“S’il y a une French Touch du clip, elle commence par Jean-Baptiste Mondino. Il nous a tous inspirés !” Le compliment vient de Michel Gondry. Et Jean-Baptiste Mondino, véritable pionnier du clip, de répondre, modeste : “A mes débuts, j’étais influencé par Chris Marker, Sam Peckinpah, Kenneth Anger ou Andy Warhol. Mais je ne sais pas si j’ai été une source d’inspiration.” L’homme Mondino est très rare en interview : il refuse les magazines qui traite d’image ou de vidéo et accepte uniquement, – parfois – les journaux qui parlent de musique. Trax ? Il connaît, le lit et l’apprécie. Alors il se livre : “A 67 ans, on me demande encore de faire des clips. Il faut que cela reste toujours dans le désir, dans l’envie de l’autre.” Impossible de décrocher pour celui qui a aimé filmer les chanteuses et dévoiler leur féminité (Madonna, Neneh Cherry, Vanessa Paradis).

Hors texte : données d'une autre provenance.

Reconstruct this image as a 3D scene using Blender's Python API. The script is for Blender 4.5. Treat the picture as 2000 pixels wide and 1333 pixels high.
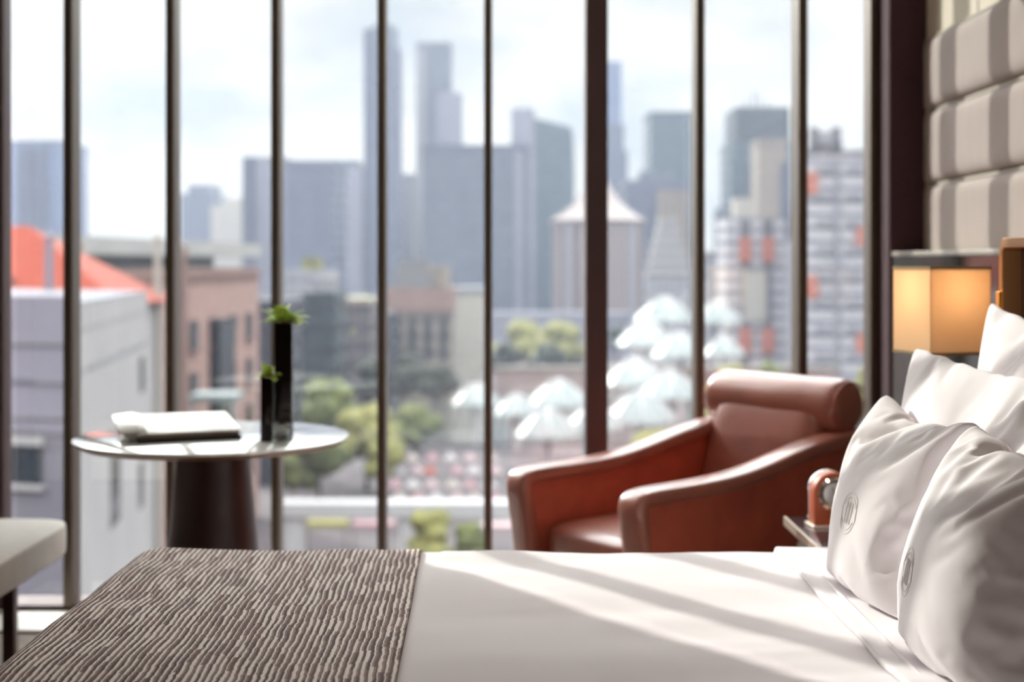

“Dans ce milieu, on devient très vite obsolète” – Jean-Baptiste Mondino
Toujours au jus, il porte un regard passionné sur les vidéos d’aujourd’hui : “Les clips actuels sont d’une qualité visuelle incroyable. Je pense à ceux de Kendrick Lamar, de Flying Lotus. L’univers du clip s’est beaucoup ouvert. Il y a une sensibilité, une intelligence. À côté, mes clips des années 1980 apparaissent désuets. Dans ce milieu, on devient très vite obsolète.” Mondino a flashé aussi récemment sur Bugatti, le single de Tiga filmé par le jeune réalisateur frenchy Helmi. Joint par Skype, Helmi est impressionné que son film ait plu à Mondino et lâche, avec un grand sourire : “You made my day!”
Près de quarante ans séparent Mondino et Helmi. Et trente années se sont écoulées entre “The Boys of Summer” de Don Henley et “Bugatti” de Tiga. Le point commun entre ces deux clips : la reconnaissance internationale. En 1985, Mondino est célébré aux Etats-Unis pour sa vidéo du batteur/chanteur des Eagles. Les prix pleuvent lors des MTV Music Video Awards : quatre trophées dont ceux du clip de l’année et de la meilleure réalisation. Fin 2015, c’est outre-Manche qu’Helmi a été acclamé, raflant trois prix aux UK Music Video Awards : meilleur nouveau réalisateur, meilleure vidéo dance, meilleure direction artistique et design. Dans cette même compétition, le collectif parisien Megaforce est primé (meilleure vidéo pop pour “Bitch Better Have My Money” de Rihanna), tout comme le duo franco-montréalais Dent de Cuir et les réalisateurs Romain Chassaing et Yoann Lemoine. “Des Français reçoivent des prix tous les ans aux UK Music Video Awards”, confirme Manu Cossu, de Fleur & Manu.
“La musique électronique est plus cinématique. Et j’ai horreur de filmer les guitares.” – Michel Gondry
Bien avant le flux Internet, les ados du début des années 1980 matent des clips sur M6 et sur MTV. Leurs rétines sont accrochées par ceux de Jean-Baptiste Mondino : “Cargo de nuit” d’Axel Bauer, “Un autre monde” de Téléphone. “Un producteur américain a vu celui de Taxi Girl et m’a appelé pour faire celui de Don Henley. Je n’étais pas trop fan des Eagles… Mais quand même, Los Angeles, les palmiers, si je pouvais m’amuser tout en travaillant !” La légende de Mondino va surtout se construire autour de son histoire d’amour artistique avec Madonna, pour qui il signe six vidéos. “Je n’étais pas client de sa musique mais la femme m’a séduite. Madonna est sincère et nous avons pu pousser ses envies de femme dans les images, comme dans le clip de ‘Justify My Love’. Il faut toujours un dialogue, une compréhension entre le musicien et le réalisateur.”
Le parcours américain du réalisateur, qui a aussi travaillé avec David Bowie, Tom Waits ou Sting, va décomplexer d’autres Français comme Stéphane Sednaoui et Seb Janiak qui vont se faire une place sur la scène internationale au début des années 1990. Sednaoui va travailler régulièrement avec les Red Hot Chili Peppers, U2 et Tricky, tandis que Janiak, auteur de plusieurs clips pour NTM, va passer derrière la caméra pour Janet Jackson, Method Man, Robbie Williams ou Daft Punk. Dès lors, une nouvelle génération de réalisateurs français se déploie en même temps que la French Touch musicale. À sa tête, Michel Gondry. Lui aussi entretient une histoire d’amour artistique, avec Björk.